Make an exact copy of the lines below.

+ + + + + + +

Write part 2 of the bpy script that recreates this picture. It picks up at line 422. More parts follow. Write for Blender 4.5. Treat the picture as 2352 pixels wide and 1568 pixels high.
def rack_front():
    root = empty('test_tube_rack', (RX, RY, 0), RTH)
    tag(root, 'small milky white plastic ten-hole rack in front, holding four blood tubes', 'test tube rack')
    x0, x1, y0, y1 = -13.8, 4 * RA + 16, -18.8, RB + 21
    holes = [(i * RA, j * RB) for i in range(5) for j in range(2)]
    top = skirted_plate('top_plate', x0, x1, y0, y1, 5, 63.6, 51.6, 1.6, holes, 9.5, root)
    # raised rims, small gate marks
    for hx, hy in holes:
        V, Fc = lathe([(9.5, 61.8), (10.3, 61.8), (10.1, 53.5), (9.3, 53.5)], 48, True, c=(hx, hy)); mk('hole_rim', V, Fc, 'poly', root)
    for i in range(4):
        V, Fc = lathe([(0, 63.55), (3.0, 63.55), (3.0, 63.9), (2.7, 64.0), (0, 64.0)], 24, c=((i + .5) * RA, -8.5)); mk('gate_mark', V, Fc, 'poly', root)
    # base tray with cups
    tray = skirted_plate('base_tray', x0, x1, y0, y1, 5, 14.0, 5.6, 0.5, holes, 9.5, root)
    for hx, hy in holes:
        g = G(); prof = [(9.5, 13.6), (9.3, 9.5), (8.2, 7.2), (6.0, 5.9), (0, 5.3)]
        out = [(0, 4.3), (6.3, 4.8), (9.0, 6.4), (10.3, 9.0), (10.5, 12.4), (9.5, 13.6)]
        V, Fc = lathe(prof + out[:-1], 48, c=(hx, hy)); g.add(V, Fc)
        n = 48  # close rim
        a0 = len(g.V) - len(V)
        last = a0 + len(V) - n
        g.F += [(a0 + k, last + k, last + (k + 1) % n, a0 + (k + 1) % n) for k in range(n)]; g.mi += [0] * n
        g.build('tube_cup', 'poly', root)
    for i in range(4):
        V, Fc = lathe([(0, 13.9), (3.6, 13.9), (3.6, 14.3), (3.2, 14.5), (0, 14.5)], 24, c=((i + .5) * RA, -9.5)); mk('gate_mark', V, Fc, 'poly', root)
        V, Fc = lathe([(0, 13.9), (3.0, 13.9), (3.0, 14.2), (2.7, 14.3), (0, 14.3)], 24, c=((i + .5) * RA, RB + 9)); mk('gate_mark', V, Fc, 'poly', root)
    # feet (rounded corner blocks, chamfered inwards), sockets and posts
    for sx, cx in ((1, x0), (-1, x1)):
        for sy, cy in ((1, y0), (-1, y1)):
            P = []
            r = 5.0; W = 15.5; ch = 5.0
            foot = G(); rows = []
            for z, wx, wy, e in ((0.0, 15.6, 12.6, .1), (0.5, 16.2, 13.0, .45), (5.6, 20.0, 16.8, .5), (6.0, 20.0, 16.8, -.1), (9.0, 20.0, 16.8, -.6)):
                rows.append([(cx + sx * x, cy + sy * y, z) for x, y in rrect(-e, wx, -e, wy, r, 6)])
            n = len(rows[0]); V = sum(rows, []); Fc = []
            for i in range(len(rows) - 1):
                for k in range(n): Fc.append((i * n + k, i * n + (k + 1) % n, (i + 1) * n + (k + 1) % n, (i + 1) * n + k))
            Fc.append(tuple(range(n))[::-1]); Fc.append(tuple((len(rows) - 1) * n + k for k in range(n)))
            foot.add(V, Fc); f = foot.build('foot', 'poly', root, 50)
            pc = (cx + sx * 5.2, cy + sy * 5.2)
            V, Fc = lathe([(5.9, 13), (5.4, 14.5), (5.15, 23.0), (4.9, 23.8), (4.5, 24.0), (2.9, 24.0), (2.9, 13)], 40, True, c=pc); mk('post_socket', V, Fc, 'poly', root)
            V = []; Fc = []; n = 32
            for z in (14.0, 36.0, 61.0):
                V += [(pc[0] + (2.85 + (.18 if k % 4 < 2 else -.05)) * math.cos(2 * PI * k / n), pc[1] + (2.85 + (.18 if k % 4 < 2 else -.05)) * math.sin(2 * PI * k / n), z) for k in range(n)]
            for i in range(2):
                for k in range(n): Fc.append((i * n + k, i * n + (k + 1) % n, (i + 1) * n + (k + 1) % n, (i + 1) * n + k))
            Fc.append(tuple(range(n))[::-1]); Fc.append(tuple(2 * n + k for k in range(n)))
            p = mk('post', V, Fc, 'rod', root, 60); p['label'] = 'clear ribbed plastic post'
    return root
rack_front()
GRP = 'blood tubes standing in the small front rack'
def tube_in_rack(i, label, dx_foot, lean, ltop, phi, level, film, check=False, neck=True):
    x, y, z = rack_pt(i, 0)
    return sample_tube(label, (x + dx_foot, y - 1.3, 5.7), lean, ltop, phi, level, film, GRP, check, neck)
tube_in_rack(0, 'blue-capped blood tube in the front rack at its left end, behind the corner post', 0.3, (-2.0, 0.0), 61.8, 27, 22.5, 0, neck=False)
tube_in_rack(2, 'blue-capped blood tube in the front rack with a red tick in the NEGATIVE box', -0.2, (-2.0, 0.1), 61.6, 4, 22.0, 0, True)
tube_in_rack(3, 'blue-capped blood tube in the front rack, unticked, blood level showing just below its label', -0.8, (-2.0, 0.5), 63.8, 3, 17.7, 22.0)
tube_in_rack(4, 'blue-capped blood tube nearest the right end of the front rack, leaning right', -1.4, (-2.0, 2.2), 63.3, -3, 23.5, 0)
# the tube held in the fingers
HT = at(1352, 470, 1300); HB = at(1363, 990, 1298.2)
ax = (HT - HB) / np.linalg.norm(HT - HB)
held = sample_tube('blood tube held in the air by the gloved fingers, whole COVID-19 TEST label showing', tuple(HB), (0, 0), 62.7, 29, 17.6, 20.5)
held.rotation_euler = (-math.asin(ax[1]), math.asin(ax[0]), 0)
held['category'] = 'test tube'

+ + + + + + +

(Problem solution):
Write part 2 of the bpy script that recreates this picture. It picks up at line 422. More parts follow. Write for Blender 4.5. Treat the picture as 2352 pixels wide and 1568 pixels high.
def rack_front():
    root = empty('test_tube_rack', (RX, RY, 0), RTH)
    tag(root, 'small milky white plastic ten-hole rack in front, holding four blood tubes', 'test tube rack')
    x0, x1, y0, y1 = -13.8, 4 * RA + 16, -18.8, RB + 21
    holes = [(i * RA, j * RB) for i in range(5) for j in range(2)]
    top = skirted_plate('top_plate', x0, x1, y0, y1, 5, 63.6, 51.6, 1.6, holes, 9.5, root)
    # raised rims, small gate marks
    for hx, hy in holes:
        V, Fc = lathe([(9.5, 61.8), (10.3, 61.8), (10.1, 53.5), (9.3, 53.5)], 48, True, c=(hx, hy)); mk('hole_rim', V, Fc, 'poly', root)
    for i in range(4):
        V, Fc = lathe([(0, 63.55), (3.0, 63.55), (3.0, 63.9), (2.7, 64.0), (0, 64.0)], 24, c=((i + .5) * RA, -8.5)); mk('gate_mark', V, Fc, 'poly', root)
    # base tray with cups
    tray = skirted_plate('base_tray', x0, x1, y0, y1, 5, 14.0, 5.6, 0.5, holes, 9.5, root)
    for hx, hy in holes:
        g = G(); prof = [(9.5, 13.6), (9.3, 9.5), (8.2, 7.2), (6.0, 5.9), (0, 5.3)]
        out = [(0, 4.3), (6.3, 4.8), (9.0, 6.4), (10.3, 9.0), (10.5, 12.4), (9.5, 13.6)]
        V, Fc = lathe(prof + out[:-1], 48, c=(hx, hy)); g.add(V, Fc)
        n = 48  # close rim
        a0 = len(g.V) - len(V)
        last = a0 + len(V) - n
        g.F += [(a0 + k, last + k, last + (k + 1) % n, a0 + (k + 1) % n) for k in range(n)]; g.mi += [0] * n
        g.build('tube_cup', 'poly', root)
    for i in range(4):
        V, Fc = lathe([(0, 13.9), (3.6, 13.9), (3.6, 14.3), (3.2, 14.5), (0, 14.5)], 24, c=((i + .5) * RA, -9.5)); mk('gate_mark', V, Fc, 'poly', root)
        V, Fc = lathe([(0, 13.9), (3.0, 13.9), (3.0, 14.2), (2.7, 14.3), (0, 14.3)], 24, c=((i + .5) * RA, RB + 9)); mk('gate_mark', V, Fc, 'poly', root)
    # feet (rounded corner blocks, chamfered inwards), sockets and posts
    for sx, cx in ((1, x0), (-1, x1)):
        for sy, cy in ((1, y0), (-1, y1)):
            P = []
            r = 5.0; W = 15.5; ch = 5.0
            foot = G(); rows = []
            for z, wx, wy, e in ((0.0, 15.6, 12.6, .1), (0.5, 16.2, 13.0, .45), (5.6, 20.0, 16.8, .5), (6.0, 20.0, 16.8, -.1), (9.0, 20.0, 16.8, -.6)):
                rows.append([(cx + sx * x, cy + sy * y, z) for x, y in rrect(-e, wx, -e, wy, r, 6)])
            n = len(rows[0]); V = sum(rows, []); Fc = []
            for i in range(len(rows) - 1):
                for k in range(n): Fc.append((i * n + k, i * n + (k + 1) % n, (i + 1) * n + (k + 1) % n, (i + 1) * n + k))
            Fc.append(tuple(range(n))[::-1]); Fc.append(tuple((len(rows) - 1) * n + k for k in range(n)))
            foot.add(V, Fc); f = foot.build('foot', 'poly', root, 50)
            pc = (cx + sx * 5.2, cy + sy * 5.2)
            V, Fc = lathe([(5.9, 13), (5.4, 14.5), (5.15, 23.0), (4.9, 23.8), (4.5, 24.0), (2.9, 24.0), (2.9, 13)], 40, True, c=pc); mk('post_socket', V, Fc, 'poly', root)
            V = []; Fc = []; n = 32
            for z in (14.0, 36.0, 61.0):
                V += [(pc[0] + (2.85 + (.18 if k % 4 < 2 else -.05)) * math.cos(2 * PI * k / n), pc[1] + (2.85 + (.18 if k % 4 < 2 else -.05)) * math.sin(2 * PI * k / n), z) for k in range(n)]
            for i in range(2):
                for k in range(n): Fc.append((i * n + k, i * n + (k + 1) % n, (i + 1) * n + (k + 1) % n, (i + 1) * n + k))
            Fc.append(tuple(range(n))[::-1]); Fc.append(tuple(2 * n + k for k in range(n)))
            p = mk('post', V, Fc, 'rod', root, 60); p['label'] = 'clear ribbed plastic post'
    return root
rack_front()
GRP = 'blood tubes standing in the small front rack'
def tube_in_rack(i, label, dx_foot, lean, ltop, phi, level, film, check=False, neck=True):
    x, y, z = rack_pt(i, 0)
    return sample_tube(label, (x + dx_foot, y - 1.3, 5.7), lean, ltop, phi, level, film, GRP, check, neck)
tube_in_rack(0, 'blue-capped blood tube in the front rack at its left end, behind the corner post', 0.3, (-2.0, 0.0), 61.8, 27, 22.5, 0, neck=False)
tube_in_rack(2, 'blue-capped blood tube in the front rack with a red tick in the NEGATIVE box', -0.2, (-2.0, 0.1), 61.6, 4, 22.0, 0, True)
tube_in_rack(3, 'blue-capped blood tube in the front rack, unticked, blood level showing just below its label', -0.8, (-2.0, 0.5), 63.8, 3, 17.7, 22.0)
tube_in_rack(4, 'blue-capped blood tube nearest the right end of the front rack, leaning right', -1.4, (-2.0, 2.2), 63.3, -3, 23.5, 0)
# the tube held in the fingers
HT = at(1352, 470, 1300); HB = at(1363, 990, 1298.2)
ax = (HT - HB) / np.linalg.norm(HT - HB)
held = sample_tube('blood tube held in the air by the gloved fingers, whole COVID-19 TEST label showing', tuple(HB), (0, 0), 62.7, 29, 17.6, 20.5)
held.rotation_euler = (-math.asin(ax[1]), math.asin(ax[0]), 0)
held['category'] = 'test tube'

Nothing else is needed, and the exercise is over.